When God Seems Silent (5 of 6)

Mike Connell

Page 7 of 10
So the first thing I found it's helpful to do, is rather than trying to get the solution of make God speak to me; work on strengthening my inner life, getting the emotions out of the way; and starting to remind myself of the promises of God, and building the spirit man. I tell you one thing, if you're going to hear God, you will hear Him in your spirit; and if your spirit is being strengthened, and there's adversity: one, you'll come out the other side a better person; two, you're more likely to hear; so there's the first thing is - strengthen your spirit man. That involves praise and worship. Now a lot of people come into church on Sundays, and they've struggled through the week. They've struggled through the week for a whole range of reasons, and no one blames that people struggle. Struggle's a part of life. It's what you do in the struggles, and the tendency in the struggles, is instead of building and strengthening your inner life, and learning how to praise God and thank Him, and lift up the atmosphere around them; people tend to just go down, and withdraw, and shut down. I watch, I kind of see in church, and I watch the level of participation of people; and I can tell that many people are shut down, because when we are building an atmosphere, where we're actually giving something to God, that is a place you can break through; when everyone else is with you, and they're rising up, you begin to praise God - yeah, well I don't feel like it. This is not about feeling, it's actually about: this is what I choose to do, in my adversity.

You have a think about, for example, Paul and Silas, in Acts 16. In the middle of their adversity - they'd been beaten up, whipped and put into jail for doing good; and then they began to praise God, lift Him up, begin to exalt Him, sing songs, and actually just magnify God; and that is when they got an answer. They got an answer - then. You think they knew they were going to get an answer then? No, they did not. In fact actually, they could have remained in prison; but what they knew to do, was to magnify God in the midst of the difficulty, by thanking Him and praising Him. I've found a lot of people don't do that. When we come into a Sunday meeting, no matter what you feel like, no matter what you've been going through; make a decision you'll stand up and you'll begin to give praise, give something to God, give the honour to Him. Of course when you try to do it, if you're offended inside, it will surface quite quick; and you can then resolve it, and push it out of the way, because praise and gratitude will always surface this other stuff that's in your life. Getting the idea?

So I come to meet with God. I don't come to actually end up depressed at the end of the meeting. Now here's the thing. If we have say, 300 people come in, and 20 are excited and give themselves to God; then there's all these others, the 280, that are bringing a spirit of heaviness and depression; and 20 people have to shift that off everyone. That's not God. That's not the way to do it.
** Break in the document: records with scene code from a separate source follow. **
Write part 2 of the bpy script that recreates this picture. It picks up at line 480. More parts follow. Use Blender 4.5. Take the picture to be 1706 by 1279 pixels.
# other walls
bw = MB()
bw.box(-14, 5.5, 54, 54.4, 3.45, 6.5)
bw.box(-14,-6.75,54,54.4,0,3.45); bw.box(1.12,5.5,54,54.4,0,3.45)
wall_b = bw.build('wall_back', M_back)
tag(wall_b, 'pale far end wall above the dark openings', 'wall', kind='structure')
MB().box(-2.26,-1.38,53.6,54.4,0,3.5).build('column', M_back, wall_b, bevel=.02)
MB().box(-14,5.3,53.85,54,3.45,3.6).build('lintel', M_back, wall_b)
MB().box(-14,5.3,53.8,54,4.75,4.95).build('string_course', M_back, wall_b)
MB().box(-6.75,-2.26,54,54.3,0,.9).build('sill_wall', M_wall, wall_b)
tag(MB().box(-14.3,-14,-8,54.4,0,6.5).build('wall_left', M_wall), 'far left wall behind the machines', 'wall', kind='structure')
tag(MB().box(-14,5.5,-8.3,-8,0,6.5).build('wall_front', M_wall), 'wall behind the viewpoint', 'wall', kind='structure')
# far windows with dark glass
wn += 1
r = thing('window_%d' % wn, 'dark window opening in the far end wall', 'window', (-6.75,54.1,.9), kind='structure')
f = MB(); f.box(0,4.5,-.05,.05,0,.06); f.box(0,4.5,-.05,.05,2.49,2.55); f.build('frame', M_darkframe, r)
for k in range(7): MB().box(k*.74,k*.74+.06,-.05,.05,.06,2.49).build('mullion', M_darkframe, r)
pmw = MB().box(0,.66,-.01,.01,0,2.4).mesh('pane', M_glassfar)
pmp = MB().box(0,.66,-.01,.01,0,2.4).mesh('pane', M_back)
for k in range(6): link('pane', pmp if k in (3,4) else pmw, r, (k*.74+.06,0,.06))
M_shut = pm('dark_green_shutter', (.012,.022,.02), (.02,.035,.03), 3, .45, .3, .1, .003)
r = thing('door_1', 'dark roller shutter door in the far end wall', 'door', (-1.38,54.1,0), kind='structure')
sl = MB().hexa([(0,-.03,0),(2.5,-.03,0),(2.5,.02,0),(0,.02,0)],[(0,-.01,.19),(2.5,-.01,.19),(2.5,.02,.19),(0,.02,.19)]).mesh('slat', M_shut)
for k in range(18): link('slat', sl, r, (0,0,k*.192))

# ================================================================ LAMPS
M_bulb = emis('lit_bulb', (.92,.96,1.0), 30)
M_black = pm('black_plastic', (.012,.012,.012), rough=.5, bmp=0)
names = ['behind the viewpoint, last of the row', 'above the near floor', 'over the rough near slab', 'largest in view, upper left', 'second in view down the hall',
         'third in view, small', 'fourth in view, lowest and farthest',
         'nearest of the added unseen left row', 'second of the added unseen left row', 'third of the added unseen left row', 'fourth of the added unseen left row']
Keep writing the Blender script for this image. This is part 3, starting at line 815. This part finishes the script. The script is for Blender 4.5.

The way to do it is, we come and we gather to give something to God, and we then give it to Him. I give Him the very best. I get into those songs, I come in, and I like to be the strongest, loudest, most vocal worshipper of God. Why? Because I have learned, no matter what I'm feeling, if I will do that, my spirit will energise and arise and lift; and other things take perspective. Getting the idea? But it's a choice, it's a choice to do it, and I've practised it enough now that I can arise in my spirit, quite quickly; so one thing, strengthen yourself in the Lord.